The remarkableness of this biblical argument is impossible to overstate. James’s main point here is that truly godly people, genuine Christians, those whose religion is worthy, are those who have come to recognize that they were once spiritual orphans and widows, rescued only by the grace of God. And having recognized their own undeserving rescue, they are eager to give themselves to the rescue of others—both physically and spiritually. To fail to do so is to have a religion that believes you deserved to be saved by God. And that is a worthless religion indeed.

And so, Grace Church, in the name of Jesus, let us give ourselves to the cause of the vulnerable in light of the fact that we have been rescued by God from a far greater vulnerability. Let us love and serve the most helpless as God loves and serves us in our spiritual helplessness.

Ask our Together for Good coordinators to give you one specific way to help care for a vulnerable family. Ask Jen Blevins to give you one way to practically care for the kids in Haiti. Ask our deacons if they know of an older woman or struggling family who could use help. Let us be doers of the Word of God in this and every area.


Finally, James describes a third aspect of worthy religion.

27 Religion that is pure and undefiled before God the Father is this…to keep oneself unstained from the world.

Like worthy religion in general, it is not up us to decide what it means to be unstained from the world (holy). That is for God alone to determine. Therefore, if we are to know what genuine holiness looks like, it will be because we are familiar with what the rest of James and the rest of the Bible have to say (that is to say, all of what God has said) on the matter.

In short, being “unstained from the world” (or holy) means being conformed to certain aspects of the nature of God. God is Truth, so holiness speaks that which is true and does not lie. God is life, so holiness seeks to make things flourish and does not murder. God is good, so holiness always walks in the light and flees the darkness. God is love, so holiness is in a continual pursuit of that which is best and does not hate. God is beautiful, so holiness is drawn to true beauty and despises charm and immodesty.

The world, in the sense James uses it here, is short-hand for every view of life that is opposed to the nature of God. It does not mean that physical things are bad or that everything we encounter outside of the Church is evil. But it does mean that we must be careful to develop a truly comprehensive Christian view of the world—both in order to know how to think and feel and live rightly, and also to be able to quickly recognize thoughts, feelings, and actions that are not right.

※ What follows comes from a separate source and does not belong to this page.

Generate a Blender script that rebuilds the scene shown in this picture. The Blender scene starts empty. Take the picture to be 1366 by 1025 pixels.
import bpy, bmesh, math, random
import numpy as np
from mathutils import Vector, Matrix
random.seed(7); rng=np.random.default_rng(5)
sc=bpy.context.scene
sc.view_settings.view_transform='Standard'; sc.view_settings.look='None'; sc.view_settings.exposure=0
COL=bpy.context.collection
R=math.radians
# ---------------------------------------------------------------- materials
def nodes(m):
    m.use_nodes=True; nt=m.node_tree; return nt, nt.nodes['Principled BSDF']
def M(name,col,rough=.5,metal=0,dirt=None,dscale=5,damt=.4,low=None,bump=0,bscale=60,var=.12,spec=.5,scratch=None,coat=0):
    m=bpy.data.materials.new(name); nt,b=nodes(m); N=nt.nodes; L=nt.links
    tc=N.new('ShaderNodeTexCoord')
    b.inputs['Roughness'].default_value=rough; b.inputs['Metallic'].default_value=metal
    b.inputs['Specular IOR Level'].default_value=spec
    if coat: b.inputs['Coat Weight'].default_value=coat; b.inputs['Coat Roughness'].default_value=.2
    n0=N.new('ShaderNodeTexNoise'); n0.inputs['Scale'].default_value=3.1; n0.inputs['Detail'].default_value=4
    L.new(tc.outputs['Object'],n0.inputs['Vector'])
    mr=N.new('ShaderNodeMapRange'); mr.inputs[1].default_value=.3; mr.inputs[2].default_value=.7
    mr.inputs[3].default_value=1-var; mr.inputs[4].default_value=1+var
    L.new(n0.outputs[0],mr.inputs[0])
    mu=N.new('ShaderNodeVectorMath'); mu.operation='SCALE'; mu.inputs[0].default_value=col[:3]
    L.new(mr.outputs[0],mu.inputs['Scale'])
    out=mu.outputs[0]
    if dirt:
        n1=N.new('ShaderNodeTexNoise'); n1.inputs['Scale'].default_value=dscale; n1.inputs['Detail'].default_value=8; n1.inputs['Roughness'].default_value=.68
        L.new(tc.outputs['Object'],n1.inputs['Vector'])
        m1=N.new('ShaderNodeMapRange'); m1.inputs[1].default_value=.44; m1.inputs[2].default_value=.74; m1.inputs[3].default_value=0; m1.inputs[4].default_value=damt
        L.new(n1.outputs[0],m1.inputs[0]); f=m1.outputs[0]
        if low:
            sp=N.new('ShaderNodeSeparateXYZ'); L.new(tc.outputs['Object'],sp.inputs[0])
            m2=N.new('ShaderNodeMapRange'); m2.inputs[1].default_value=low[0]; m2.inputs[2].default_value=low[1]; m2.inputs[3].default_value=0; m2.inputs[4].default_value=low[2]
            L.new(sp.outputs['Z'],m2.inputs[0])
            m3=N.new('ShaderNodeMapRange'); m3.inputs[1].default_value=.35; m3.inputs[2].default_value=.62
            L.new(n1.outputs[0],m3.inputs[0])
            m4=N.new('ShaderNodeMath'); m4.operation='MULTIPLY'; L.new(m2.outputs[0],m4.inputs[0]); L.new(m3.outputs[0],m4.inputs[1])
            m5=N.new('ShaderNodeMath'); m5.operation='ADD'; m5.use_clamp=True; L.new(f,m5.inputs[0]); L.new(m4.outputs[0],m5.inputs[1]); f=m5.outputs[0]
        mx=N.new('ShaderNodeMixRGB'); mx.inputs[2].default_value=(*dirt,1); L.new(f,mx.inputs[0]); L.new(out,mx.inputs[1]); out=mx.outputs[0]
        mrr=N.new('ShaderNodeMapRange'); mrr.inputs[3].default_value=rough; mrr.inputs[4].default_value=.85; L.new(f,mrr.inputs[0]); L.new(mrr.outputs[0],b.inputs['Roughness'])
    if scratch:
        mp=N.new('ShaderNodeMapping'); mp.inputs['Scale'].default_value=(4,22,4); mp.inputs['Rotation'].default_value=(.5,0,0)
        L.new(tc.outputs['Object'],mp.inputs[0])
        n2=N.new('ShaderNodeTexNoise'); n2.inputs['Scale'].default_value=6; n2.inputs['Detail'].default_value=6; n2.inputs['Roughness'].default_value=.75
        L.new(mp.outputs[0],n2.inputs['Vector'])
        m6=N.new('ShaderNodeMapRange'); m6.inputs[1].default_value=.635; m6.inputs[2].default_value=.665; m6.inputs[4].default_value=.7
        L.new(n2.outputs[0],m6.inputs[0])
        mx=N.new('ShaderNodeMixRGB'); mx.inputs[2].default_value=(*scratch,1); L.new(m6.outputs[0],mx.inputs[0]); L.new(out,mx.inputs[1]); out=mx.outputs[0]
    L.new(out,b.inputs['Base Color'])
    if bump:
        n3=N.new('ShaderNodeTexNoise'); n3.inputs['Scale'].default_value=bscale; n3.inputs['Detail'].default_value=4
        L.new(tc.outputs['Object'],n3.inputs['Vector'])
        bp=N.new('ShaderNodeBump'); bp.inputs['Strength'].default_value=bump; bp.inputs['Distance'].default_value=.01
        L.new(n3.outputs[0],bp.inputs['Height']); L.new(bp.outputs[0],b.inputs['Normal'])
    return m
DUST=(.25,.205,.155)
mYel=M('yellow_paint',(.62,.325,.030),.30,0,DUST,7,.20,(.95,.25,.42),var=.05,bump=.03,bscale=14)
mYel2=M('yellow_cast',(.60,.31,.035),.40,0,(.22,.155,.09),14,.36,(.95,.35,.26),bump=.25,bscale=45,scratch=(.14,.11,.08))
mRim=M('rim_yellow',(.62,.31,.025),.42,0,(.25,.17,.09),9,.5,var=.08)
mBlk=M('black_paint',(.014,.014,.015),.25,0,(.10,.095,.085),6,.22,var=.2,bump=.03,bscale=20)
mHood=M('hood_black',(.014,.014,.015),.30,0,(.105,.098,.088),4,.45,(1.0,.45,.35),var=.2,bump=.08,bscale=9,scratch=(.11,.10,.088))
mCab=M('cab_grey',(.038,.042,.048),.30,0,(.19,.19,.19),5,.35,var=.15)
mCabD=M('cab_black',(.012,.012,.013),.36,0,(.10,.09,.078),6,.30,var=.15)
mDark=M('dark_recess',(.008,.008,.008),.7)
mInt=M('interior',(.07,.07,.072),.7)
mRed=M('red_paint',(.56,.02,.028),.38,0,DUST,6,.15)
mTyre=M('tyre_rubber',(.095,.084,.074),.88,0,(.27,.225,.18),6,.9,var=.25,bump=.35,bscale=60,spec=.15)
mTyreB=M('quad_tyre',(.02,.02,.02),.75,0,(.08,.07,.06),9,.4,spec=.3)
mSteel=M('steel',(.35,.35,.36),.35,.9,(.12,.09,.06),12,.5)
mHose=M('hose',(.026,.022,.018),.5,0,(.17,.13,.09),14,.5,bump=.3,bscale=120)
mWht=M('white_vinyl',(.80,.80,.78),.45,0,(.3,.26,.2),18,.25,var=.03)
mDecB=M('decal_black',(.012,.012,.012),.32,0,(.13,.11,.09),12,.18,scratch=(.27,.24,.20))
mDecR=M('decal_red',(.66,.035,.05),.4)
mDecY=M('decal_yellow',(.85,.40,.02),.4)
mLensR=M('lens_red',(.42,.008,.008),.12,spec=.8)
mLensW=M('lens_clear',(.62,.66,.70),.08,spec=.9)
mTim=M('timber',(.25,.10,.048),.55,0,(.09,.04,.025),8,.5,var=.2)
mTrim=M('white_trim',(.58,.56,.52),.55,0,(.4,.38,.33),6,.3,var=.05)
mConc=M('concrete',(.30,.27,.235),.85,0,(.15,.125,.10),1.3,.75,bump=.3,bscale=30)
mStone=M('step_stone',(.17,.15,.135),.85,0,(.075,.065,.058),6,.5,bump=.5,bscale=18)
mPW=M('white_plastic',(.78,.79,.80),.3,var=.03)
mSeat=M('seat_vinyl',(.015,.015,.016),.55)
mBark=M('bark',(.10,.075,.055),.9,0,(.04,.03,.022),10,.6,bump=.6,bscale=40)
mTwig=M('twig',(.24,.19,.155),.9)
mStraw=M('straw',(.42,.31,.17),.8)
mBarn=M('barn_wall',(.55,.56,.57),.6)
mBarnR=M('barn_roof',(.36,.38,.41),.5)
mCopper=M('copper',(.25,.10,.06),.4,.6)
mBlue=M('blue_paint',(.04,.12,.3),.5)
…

Wrongly understood, this might seem as if James is demanding immediate perfection from all true Christians. This view has led some to go after holiness in a manner that is utterly exhausting since it can never be fully attained. And it has led others to refuse to try at all since they know they will always fall short.

Rightly understood, it is a call to acknowledge the right standard of holiness, a call to pursue it at all times in the power that God provides, a call to recognize that by God’s design we won’t fully achieve holiness until death or the return of Jesus, and it is a call to sing amazing grace in light of the fact that lacking our own, we are forgiven by God on the basis of Jesus’ imputed righteousness.

One commentator I read this week says it better than I can, “It is not our perfection that proves our salvation but rather our hating our imperfections and seeking, with God’s help and power, to correct them. In his inmost heart, the genuine Christian longs to speak and do only those things that are holy, pure, loving, honest, truthful, and upright…” (MacArthur, James, 92).

Practically, study God’s Word on your own and with God’s people. Come to Berea and Sunday school. Lean way in to the sermon. Memorize large chunks of the Bible. Hide the nature and promises of God in your heart. Learn from God who He is, what He has called you to, and what He’s done for you. Surround yourself with people who are doing the same. Regularly ask those people to help you see where you are walking in holiness and where you are not. Pray earnestly and solicit others to pray with you for the Holy Spirit of God to shine the Word of God and the counsel of other Christians brightly on your soul that you might see where you continue to sin and fall short of God’s glory. Where you find sin, turn from it with God’s help.

Pure religion bridals the tongue, cares for the vulnerable, and pursues holiness.


In conclusion, I invite you to notice the subtle phrase, “before God the Father”. There are two aspects of this that we would do well to consider as we close. First, everything we do—whether religious or not, whether worthy or worthless, whether in public or private, whether outwardly or inwardly—is done before God. Everything about us is always seen by God. This means that there is no faking it when it comes to our religion. We might be able to put on a convincing show for other people, but God always knows.

And yet, while this is a very serious matter, it is not meant to lead us to a constant sense of nervousness. It is, rather, meant to help us see the seriousness of godly living and remind us of the glory of the gospel. Since God knows all of that, it is right to be ever-vigilant. But since God knows all of that but still loves me in Jesus, it is right to walk in light of the acceptance and freedom the gospel provides.

The second thing to consider in closing is that for those whose hope is in Jesus, God’s main disposition toward us as we work out our religion, is that of a Father. God’s people are meant to pursue godliness in the knowledge that they are doing so alongside a loving, helping, good, strong, merciful, and gracious Father. This is sweet news indeed. Go after the right kind of religion, but do so in the kind of rest, protection, and strength a good Father alone can provide.

So… we’re called here to be religious people, but not just any religion will do. The only kind that is pleasing to God is rooted in the gospel (right content) and continually works out in obedience to God (right output). In particular, in this passage, James described three specific religious outputs that he intended his readers to focus on in light of their salvation in Jesus: bridled tongues, care for widows and orphans, and holiness. May we hear these charges clearly and obey them swiftly, in light of the gospel, with the Spirit’s power, and for the glory of God, the good of our souls and church, and for the blessing of the nations.